As for the electro stuff - I liked ''The Crackdown'', but the rest you can keep.

Zeno Marx

On some level, I like everything up through Red Mecca 1981, which strikes me as the second of two transitional albums.  Then, for me, the albums get really patchy up through The Covenant 1985.  I'm an album person, so I don't bother with anything after Red Mecca. 

Cabaret Voltaire - Methodology '74-'78 Attic Tapes - a great collection of edits and ideas -  if something between P16.D4 and a cold wave Clock DVA sounds like a good idea, here you go. Definitely some proto-power-electronic stuff happening. Great headphone music.
Cabaret Voltaire - Mix-Up 1979 - jagged and difficult, but good, especially the back end of the album.
Cabaret Voltaire - The Voice Of America 1980 - really interesting, jagged album that is clearly a transition from experimentalism into finding a new sound and integrating much more accessible ideas - good album and recommended.
Cabaret Voltaire - Three Mantras 1980 - two 20-minute tracks - really good album - could be mistaken for a krautrock album - nice Arabic influence on "Easter Montra" - recommended, thought the 2nd track can get annoying at times.
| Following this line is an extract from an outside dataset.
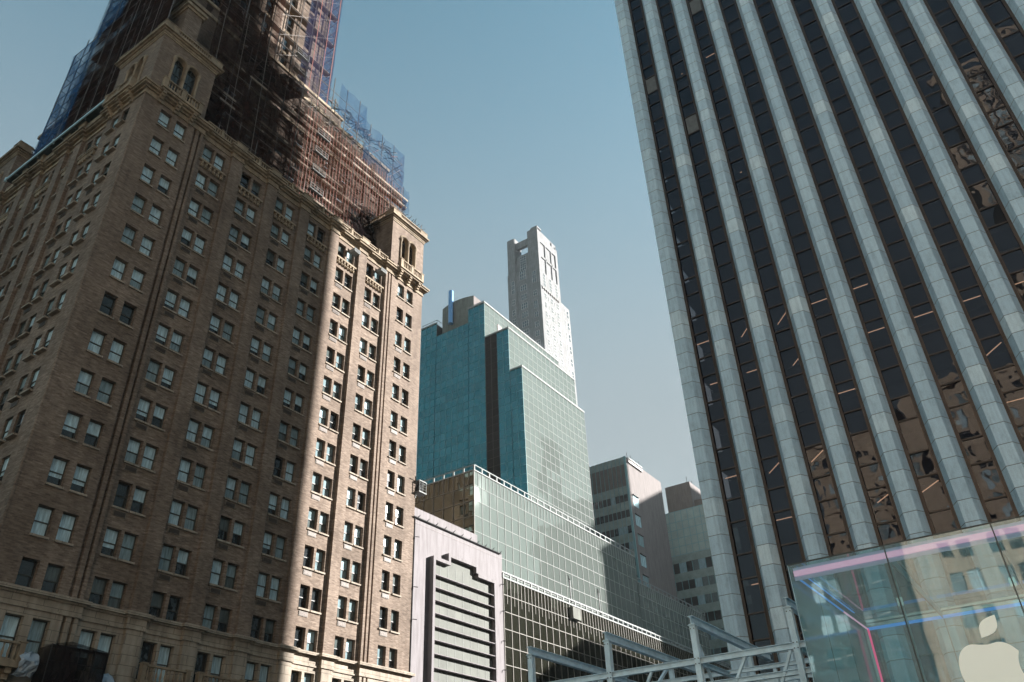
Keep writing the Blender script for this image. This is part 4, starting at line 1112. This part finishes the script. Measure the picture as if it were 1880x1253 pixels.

and yeah, listen to Clock DVA and that lineage.
"the overindulgent machines were their children"
I only buy vinyl, d00ds.

david lloyd jones

liked cv up to their major label releases, which followed chris n leaving.
their records and videos (ground breaking at the time) were massively inspirational.
saw them at their crossover to more explicitly beat/dance/aesthetic period, and preferred earlier stuff, on retrospect.
at the time, many bands were influenced by a dance beat hence their discographies-beat driven rather than rock.